►

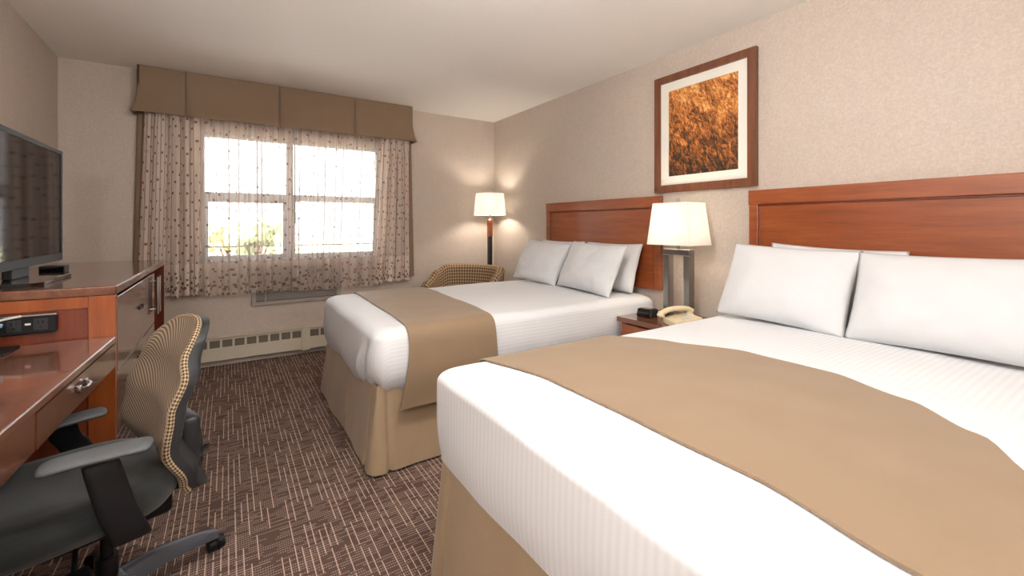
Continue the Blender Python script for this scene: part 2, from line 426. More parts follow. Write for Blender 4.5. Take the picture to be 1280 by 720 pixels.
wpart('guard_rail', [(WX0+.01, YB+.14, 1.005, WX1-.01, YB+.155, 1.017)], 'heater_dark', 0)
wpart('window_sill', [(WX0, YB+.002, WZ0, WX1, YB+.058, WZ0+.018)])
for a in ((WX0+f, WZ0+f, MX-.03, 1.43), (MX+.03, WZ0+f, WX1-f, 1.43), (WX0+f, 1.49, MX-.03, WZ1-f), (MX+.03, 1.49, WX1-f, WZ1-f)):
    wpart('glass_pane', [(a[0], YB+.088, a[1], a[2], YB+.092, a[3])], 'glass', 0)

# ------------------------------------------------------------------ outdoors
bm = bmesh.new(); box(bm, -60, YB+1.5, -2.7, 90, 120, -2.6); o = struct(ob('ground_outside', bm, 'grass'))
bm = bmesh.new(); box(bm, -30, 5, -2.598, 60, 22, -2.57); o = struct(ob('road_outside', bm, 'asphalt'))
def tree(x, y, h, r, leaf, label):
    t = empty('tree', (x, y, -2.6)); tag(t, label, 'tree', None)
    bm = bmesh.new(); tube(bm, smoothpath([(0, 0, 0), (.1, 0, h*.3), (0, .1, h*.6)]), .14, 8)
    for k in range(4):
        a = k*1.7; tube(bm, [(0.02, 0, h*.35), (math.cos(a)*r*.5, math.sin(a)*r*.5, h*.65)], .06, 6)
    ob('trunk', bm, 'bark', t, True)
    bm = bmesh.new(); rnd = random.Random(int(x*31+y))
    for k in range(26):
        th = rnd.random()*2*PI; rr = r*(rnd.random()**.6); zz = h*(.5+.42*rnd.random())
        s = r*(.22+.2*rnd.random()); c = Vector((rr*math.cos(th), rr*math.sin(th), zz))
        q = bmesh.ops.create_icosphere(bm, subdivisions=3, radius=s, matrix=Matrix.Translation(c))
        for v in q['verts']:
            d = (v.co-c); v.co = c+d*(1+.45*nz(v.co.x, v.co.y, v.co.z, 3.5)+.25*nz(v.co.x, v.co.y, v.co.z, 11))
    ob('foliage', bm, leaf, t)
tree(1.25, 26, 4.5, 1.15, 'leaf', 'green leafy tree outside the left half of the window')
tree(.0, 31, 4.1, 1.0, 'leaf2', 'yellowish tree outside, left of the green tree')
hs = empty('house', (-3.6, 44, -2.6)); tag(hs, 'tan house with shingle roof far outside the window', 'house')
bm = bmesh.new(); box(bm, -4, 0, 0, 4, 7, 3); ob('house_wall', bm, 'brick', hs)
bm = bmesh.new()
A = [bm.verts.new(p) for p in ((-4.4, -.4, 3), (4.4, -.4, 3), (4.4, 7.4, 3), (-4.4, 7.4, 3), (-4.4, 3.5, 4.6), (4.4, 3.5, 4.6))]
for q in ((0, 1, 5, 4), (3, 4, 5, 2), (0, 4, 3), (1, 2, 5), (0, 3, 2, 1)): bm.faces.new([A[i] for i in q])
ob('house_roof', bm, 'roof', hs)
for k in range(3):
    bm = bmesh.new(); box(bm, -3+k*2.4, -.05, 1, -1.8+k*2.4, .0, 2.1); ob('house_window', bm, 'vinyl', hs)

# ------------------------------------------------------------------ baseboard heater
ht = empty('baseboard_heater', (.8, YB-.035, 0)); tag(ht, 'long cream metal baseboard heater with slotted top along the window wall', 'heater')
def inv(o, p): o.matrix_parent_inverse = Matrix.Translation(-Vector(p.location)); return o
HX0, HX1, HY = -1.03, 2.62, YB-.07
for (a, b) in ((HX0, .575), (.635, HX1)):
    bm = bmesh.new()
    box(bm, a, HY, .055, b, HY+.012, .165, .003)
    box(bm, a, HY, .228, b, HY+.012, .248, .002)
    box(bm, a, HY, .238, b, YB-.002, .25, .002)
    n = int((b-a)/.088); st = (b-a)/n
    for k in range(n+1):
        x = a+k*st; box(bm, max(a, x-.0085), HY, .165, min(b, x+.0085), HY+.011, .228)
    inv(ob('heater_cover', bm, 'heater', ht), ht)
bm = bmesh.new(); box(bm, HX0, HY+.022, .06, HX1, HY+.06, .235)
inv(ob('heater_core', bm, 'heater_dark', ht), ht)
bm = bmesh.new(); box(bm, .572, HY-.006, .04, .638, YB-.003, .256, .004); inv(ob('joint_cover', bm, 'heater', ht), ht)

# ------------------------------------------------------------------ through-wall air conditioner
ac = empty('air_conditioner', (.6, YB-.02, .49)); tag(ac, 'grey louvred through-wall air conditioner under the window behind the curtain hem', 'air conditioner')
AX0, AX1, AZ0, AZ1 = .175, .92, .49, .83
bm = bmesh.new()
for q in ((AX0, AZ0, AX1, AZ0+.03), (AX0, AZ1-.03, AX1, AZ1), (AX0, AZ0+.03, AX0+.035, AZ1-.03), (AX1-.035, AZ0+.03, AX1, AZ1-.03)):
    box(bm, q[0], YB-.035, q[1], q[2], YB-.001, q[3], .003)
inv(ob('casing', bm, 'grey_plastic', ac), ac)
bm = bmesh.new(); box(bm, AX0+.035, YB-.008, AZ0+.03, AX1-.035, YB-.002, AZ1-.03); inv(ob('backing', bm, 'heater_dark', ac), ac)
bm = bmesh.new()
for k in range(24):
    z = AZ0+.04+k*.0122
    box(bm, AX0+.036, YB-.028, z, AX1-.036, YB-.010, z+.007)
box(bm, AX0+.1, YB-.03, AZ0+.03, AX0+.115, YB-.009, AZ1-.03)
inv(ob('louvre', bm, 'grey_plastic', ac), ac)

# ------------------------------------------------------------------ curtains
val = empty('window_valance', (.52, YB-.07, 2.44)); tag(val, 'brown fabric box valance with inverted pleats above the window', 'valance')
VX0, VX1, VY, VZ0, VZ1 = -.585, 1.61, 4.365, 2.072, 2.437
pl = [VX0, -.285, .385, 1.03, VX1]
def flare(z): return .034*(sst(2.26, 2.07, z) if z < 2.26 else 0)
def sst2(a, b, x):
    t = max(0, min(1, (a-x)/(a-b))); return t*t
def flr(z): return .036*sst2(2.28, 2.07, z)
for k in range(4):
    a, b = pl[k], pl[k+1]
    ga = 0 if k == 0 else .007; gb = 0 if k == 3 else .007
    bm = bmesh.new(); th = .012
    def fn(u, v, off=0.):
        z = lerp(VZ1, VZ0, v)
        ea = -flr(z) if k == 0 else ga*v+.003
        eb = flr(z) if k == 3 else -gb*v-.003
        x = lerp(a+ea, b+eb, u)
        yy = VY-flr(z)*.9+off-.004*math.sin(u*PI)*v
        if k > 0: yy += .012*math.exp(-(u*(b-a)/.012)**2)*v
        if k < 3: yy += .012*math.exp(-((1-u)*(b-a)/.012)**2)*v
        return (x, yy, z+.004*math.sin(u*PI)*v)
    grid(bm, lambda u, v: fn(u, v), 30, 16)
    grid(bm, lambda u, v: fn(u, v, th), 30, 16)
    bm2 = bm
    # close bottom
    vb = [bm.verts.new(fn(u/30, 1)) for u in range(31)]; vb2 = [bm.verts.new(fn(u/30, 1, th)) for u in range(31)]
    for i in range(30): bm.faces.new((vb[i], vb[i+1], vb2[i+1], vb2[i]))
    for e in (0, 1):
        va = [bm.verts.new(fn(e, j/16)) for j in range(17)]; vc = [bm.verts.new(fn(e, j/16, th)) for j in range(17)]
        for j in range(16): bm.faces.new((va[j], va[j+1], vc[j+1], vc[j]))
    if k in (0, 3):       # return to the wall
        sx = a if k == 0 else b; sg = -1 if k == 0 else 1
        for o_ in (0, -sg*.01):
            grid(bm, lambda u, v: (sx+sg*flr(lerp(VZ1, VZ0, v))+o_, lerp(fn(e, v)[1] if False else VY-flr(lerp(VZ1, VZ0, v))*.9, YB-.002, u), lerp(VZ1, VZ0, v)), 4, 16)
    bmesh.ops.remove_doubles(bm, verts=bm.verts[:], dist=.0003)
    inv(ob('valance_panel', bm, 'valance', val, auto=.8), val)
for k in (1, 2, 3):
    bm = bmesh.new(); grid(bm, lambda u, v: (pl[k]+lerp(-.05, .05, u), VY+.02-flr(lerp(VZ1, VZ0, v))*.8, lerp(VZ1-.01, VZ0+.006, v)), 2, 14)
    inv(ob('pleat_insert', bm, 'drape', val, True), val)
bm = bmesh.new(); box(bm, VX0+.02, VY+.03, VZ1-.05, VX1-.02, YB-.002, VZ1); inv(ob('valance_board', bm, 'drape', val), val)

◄

• **Goal**:
Go from the first line of the listing to the line holding "a[3])], 'glass', 0)" and, please, transcribe those lines exactly, both included, with no pictures.

• **Exercise solution**:
Continue the Blender Python script for this scene: part 2, from line 426. More parts follow. Write for Blender 4.5. Take the picture to be 1280 by 720 pixels.
wpart('guard_rail', [(WX0+.01, YB+.14, 1.005, WX1-.01, YB+.155, 1.017)], 'heater_dark', 0)
wpart('window_sill', [(WX0, YB+.002, WZ0, WX1, YB+.058, WZ0+.018)])
for a in ((WX0+f, WZ0+f, MX-.03, 1.43), (MX+.03, WZ0+f, WX1-f, 1.43), (WX0+f, 1.49, MX-.03, WZ1-f), (MX+.03, 1.49, WX1-f, WZ1-f)):
    wpart('glass_pane', [(a[0], YB+.088, a[1], a[2], YB+.092, a[3])], 'glass', 0)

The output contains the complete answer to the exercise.